━━ COLLECTED MATERIAL
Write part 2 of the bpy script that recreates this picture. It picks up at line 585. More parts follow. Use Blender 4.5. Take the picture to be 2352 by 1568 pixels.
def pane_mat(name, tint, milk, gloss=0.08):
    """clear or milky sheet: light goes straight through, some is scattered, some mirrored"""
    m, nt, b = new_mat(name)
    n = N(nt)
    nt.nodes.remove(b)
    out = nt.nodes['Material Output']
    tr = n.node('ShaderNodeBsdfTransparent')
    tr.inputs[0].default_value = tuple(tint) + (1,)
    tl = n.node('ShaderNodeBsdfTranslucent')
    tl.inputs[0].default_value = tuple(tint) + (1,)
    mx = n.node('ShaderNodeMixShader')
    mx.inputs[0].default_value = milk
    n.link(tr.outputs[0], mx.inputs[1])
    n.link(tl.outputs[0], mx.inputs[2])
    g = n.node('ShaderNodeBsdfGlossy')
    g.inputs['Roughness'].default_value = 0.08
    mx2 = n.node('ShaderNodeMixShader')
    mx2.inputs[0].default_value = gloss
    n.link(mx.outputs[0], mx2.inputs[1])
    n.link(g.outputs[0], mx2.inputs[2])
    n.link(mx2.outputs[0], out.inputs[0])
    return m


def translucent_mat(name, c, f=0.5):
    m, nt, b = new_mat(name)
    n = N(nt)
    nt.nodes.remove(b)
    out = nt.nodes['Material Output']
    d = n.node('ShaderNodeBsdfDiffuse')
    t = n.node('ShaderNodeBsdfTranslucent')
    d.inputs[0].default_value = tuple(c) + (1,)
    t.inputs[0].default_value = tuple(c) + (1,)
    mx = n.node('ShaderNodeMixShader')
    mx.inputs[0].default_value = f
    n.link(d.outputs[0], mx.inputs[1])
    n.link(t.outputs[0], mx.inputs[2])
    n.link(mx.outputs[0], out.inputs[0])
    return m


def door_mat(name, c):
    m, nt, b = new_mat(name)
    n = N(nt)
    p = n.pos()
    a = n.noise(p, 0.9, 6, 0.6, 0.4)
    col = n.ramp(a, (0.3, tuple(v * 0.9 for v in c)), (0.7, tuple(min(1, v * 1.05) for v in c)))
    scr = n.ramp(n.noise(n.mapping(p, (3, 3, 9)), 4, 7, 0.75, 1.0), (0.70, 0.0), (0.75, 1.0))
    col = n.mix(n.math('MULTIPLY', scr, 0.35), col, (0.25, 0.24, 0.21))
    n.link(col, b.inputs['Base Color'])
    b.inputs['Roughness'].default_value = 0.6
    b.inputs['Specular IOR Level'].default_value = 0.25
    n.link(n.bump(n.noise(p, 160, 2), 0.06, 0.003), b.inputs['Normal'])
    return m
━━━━
(TASK REQUIREMENTS) Every line above should be printed again exactly as it stands.

(SOLUTION TO THIS TASK)
Write part 2 of the bpy script that recreates this picture. It picks up at line 585. More parts follow. Use Blender 4.5. Take the picture to be 2352 by 1568 pixels.
def pane_mat(name, tint, milk, gloss=0.08):
    """clear or milky sheet: light goes straight through, some is scattered, some mirrored"""
    m, nt, b = new_mat(name)
    n = N(nt)
    nt.nodes.remove(b)
    out = nt.nodes['Material Output']
    tr = n.node('ShaderNodeBsdfTransparent')
    tr.inputs[0].default_value = tuple(tint) + (1,)
    tl = n.node('ShaderNodeBsdfTranslucent')
    tl.inputs[0].default_value = tuple(tint) + (1,)
    mx = n.node('ShaderNodeMixShader')
    mx.inputs[0].default_value = milk
    n.link(tr.outputs[0], mx.inputs[1])
    n.link(tl.outputs[0], mx.inputs[2])
    g = n.node('ShaderNodeBsdfGlossy')
    g.inputs['Roughness'].default_value = 0.08
    mx2 = n.node('ShaderNodeMixShader')
    mx2.inputs[0].default_value = gloss
    n.link(mx.outputs[0], mx2.inputs[1])
    n.link(g.outputs[0], mx2.inputs[2])
    n.link(mx2.outputs[0], out.inputs[0])
    return m


def translucent_mat(name, c, f=0.5):
    m, nt, b = new_mat(name)
    n = N(nt)
    nt.nodes.remove(b)
    out = nt.nodes['Material Output']
    d = n.node('ShaderNodeBsdfDiffuse')
    t = n.node('ShaderNodeBsdfTranslucent')
    d.inputs[0].default_value = tuple(c) + (1,)
    t.inputs[0].default_value = tuple(c) + (1,)
    mx = n.node('ShaderNodeMixShader')
    mx.inputs[0].default_value = f
    n.link(d.outputs[0], mx.inputs[1])
    n.link(t.outputs[0], mx.inputs[2])
    n.link(mx.outputs[0], out.inputs[0])
    return m


def door_mat(name, c):
    m, nt, b = new_mat(name)
    n = N(nt)
    p = n.pos()
    a = n.noise(p, 0.9, 6, 0.6, 0.4)
    col = n.ramp(a, (0.3, tuple(v * 0.9 for v in c)), (0.7, tuple(min(1, v * 1.05) for v in c)))
    scr = n.ramp(n.noise(n.mapping(p, (3, 3, 9)), 4, 7, 0.75, 1.0), (0.70, 0.0), (0.75, 1.0))
    col = n.mix(n.math('MULTIPLY', scr, 0.35), col, (0.25, 0.24, 0.21))
    n.link(col, b.inputs['Base Color'])
    b.inputs['Roughness'].default_value = 0.6
    b.inputs['Specular IOR Level'].default_value = 0.25
    n.link(n.bump(n.noise(p, 160, 2), 0.06, 0.003), b.inputs['Normal'])
    return m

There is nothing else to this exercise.